▶ **WHAT THE TASK ASKS**:
Exactly the lines from the one that contains "Recreate this scene" to the one that contains "bpy.data.objects.remove(o)", both lines included, should be copied, and no others.

[BEGIN]

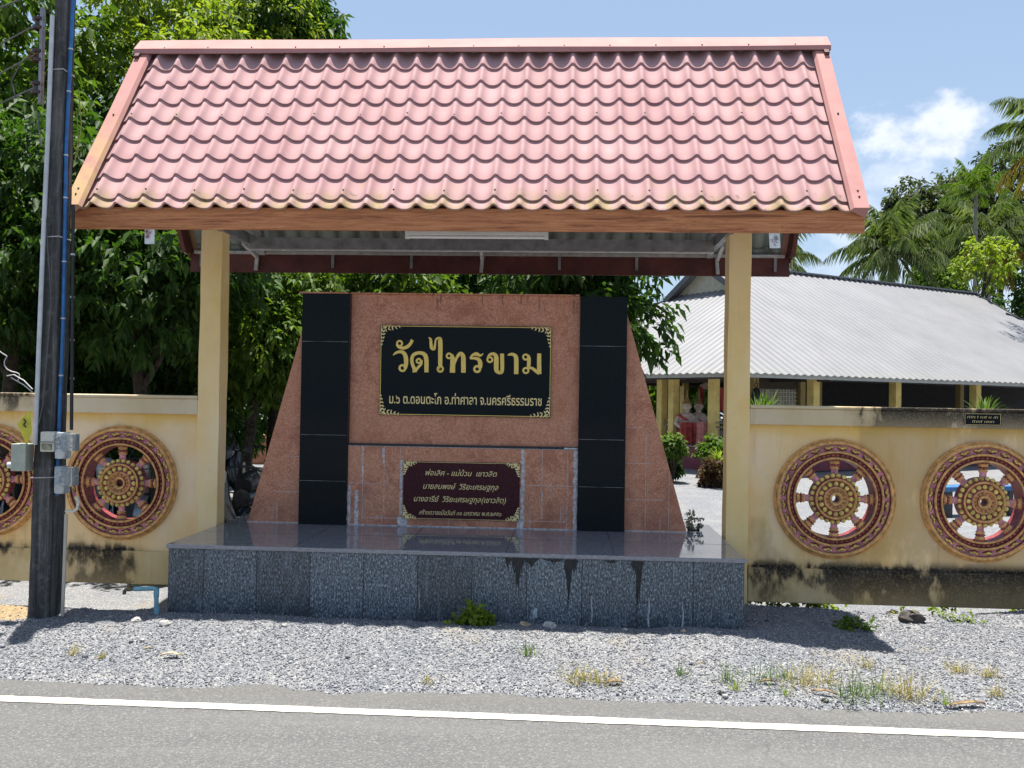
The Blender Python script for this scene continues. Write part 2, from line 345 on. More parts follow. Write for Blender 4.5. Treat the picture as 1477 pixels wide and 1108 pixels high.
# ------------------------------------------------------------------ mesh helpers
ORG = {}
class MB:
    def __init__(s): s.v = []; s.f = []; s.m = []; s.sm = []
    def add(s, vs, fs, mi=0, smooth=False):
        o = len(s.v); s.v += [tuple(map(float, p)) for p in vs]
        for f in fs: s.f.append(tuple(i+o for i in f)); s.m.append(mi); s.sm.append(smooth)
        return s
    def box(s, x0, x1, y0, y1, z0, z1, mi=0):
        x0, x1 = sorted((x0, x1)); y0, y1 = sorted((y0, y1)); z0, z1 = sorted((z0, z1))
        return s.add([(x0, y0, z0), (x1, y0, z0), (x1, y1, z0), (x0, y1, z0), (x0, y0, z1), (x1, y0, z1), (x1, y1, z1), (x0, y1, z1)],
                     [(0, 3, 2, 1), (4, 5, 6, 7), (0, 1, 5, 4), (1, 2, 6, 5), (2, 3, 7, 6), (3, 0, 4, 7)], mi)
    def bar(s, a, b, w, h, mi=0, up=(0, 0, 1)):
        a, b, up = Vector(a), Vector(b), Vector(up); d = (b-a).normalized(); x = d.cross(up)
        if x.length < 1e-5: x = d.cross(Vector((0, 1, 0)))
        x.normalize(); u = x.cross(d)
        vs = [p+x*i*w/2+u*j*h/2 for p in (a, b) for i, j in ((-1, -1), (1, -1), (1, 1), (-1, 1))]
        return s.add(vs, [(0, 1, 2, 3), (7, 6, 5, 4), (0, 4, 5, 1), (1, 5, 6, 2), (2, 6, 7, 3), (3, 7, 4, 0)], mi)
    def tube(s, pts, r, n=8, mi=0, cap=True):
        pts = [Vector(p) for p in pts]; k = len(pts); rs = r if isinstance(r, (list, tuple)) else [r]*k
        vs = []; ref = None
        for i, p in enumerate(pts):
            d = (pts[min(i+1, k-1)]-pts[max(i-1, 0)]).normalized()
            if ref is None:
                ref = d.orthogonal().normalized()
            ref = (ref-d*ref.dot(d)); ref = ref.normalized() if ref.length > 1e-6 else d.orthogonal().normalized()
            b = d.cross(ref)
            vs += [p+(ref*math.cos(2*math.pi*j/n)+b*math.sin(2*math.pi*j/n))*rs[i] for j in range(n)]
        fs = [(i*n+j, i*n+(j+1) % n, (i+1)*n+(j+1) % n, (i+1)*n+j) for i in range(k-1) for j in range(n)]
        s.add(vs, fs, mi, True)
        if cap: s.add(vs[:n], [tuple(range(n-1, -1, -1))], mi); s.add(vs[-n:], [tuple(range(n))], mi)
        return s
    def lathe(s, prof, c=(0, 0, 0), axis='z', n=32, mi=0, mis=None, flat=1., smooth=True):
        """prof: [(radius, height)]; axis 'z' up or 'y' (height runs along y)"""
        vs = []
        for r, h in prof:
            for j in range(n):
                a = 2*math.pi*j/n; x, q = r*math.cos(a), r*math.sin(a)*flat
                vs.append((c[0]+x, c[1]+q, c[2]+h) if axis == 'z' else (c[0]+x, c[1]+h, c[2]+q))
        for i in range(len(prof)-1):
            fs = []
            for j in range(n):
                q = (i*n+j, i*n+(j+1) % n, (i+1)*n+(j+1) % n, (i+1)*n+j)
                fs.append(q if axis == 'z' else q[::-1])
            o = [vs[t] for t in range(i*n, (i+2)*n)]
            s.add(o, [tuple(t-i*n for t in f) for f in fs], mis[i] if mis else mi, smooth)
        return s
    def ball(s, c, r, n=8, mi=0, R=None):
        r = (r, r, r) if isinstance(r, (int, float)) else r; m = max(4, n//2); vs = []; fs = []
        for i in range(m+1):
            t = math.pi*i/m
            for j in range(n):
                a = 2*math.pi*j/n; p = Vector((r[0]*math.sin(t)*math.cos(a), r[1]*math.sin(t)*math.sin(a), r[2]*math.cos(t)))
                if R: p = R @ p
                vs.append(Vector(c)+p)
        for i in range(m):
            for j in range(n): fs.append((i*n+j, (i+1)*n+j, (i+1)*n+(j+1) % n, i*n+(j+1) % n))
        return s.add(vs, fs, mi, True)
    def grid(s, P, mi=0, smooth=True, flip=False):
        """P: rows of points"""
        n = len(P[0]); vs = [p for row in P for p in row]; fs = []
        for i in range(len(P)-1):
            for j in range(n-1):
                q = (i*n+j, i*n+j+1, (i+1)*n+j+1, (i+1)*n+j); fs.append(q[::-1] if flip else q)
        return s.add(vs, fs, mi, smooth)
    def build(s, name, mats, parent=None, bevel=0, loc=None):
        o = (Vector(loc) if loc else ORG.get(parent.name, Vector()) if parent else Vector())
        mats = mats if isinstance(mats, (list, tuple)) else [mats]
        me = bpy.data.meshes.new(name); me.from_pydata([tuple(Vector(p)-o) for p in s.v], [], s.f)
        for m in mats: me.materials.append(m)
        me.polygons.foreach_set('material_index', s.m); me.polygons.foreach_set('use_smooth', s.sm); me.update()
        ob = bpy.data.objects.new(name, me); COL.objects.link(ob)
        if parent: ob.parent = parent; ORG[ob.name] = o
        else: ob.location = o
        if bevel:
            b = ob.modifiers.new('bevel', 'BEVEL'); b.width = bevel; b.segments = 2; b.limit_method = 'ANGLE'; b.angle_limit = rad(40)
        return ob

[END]
[BEGIN]

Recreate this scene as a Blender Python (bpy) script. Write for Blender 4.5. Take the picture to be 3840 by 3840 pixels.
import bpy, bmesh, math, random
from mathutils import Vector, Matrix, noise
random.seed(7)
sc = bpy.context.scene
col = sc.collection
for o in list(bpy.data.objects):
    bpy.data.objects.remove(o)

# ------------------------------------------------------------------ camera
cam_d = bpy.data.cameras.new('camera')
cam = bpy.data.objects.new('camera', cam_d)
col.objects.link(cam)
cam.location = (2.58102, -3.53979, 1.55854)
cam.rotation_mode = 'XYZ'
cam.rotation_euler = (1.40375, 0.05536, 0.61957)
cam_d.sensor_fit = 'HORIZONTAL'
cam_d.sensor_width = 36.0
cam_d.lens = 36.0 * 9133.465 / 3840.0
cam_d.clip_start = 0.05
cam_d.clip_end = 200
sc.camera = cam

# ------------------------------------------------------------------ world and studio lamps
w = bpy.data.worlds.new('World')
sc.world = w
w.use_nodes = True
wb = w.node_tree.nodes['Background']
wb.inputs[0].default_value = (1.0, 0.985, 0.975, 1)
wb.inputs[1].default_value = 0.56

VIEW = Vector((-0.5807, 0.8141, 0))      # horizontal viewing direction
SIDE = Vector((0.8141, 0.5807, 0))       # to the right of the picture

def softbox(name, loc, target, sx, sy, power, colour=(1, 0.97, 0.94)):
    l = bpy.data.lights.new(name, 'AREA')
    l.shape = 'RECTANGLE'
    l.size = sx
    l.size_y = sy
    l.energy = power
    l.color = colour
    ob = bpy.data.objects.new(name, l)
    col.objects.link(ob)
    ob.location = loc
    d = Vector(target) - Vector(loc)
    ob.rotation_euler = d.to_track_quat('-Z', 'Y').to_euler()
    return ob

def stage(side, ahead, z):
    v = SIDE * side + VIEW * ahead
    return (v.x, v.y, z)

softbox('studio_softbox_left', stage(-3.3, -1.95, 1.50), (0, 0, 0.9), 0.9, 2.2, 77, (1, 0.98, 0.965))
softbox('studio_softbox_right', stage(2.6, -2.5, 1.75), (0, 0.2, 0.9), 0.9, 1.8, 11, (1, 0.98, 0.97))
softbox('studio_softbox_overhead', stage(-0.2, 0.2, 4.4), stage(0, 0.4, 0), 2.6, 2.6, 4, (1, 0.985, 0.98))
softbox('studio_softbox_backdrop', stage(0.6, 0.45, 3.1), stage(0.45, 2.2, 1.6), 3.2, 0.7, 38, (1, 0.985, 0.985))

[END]
[BEGIN]

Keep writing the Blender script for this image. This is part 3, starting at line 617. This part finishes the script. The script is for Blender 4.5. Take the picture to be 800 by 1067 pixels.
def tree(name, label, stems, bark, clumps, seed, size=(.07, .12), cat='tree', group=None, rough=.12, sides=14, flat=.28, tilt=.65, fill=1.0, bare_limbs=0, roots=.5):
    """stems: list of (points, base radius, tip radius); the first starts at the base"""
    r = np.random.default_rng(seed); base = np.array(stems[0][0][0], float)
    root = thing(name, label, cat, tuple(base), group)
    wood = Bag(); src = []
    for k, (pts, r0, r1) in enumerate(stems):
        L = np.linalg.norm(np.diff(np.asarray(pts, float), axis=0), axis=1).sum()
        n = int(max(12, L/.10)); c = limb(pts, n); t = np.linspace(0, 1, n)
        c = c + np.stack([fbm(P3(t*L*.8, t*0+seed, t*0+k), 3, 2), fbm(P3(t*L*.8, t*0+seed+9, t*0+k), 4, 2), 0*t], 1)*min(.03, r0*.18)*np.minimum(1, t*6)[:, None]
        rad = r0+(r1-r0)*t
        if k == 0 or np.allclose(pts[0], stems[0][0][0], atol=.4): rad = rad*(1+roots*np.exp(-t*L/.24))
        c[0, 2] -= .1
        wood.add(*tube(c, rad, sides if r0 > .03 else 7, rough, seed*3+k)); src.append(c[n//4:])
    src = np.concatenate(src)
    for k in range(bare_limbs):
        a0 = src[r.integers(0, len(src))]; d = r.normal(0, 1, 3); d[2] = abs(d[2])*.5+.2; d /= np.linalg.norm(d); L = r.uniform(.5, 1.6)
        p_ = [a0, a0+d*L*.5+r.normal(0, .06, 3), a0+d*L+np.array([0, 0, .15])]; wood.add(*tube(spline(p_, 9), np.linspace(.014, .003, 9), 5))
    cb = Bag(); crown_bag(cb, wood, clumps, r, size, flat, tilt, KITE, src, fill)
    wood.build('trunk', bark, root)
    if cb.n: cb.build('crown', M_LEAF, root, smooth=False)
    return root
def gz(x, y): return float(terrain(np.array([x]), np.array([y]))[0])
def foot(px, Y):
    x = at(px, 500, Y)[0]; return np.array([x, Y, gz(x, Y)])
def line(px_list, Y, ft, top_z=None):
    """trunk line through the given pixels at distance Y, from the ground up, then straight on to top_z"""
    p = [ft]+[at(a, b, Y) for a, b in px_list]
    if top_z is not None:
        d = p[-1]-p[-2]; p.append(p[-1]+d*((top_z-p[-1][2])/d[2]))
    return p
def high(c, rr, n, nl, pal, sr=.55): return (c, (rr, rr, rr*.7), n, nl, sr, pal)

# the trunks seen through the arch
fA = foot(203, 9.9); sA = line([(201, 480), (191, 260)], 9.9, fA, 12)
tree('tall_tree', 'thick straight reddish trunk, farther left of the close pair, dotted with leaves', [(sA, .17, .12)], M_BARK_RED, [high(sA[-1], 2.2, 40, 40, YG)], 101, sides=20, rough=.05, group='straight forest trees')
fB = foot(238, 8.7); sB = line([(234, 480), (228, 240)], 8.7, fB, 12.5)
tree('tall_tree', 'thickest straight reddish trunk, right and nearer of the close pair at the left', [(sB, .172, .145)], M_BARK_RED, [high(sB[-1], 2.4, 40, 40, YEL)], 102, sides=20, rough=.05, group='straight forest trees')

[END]

▶ **RESPONSE TO THIS EXERCISE**:
Recreate this scene as a Blender Python (bpy) script. Write for Blender 4.5. Take the picture to be 3840 by 3840 pixels.
import bpy, bmesh, math, random
from mathutils import Vector, Matrix, noise
random.seed(7)
sc = bpy.context.scene
col = sc.collection
for o in list(bpy.data.objects):
    bpy.data.objects.remove(o)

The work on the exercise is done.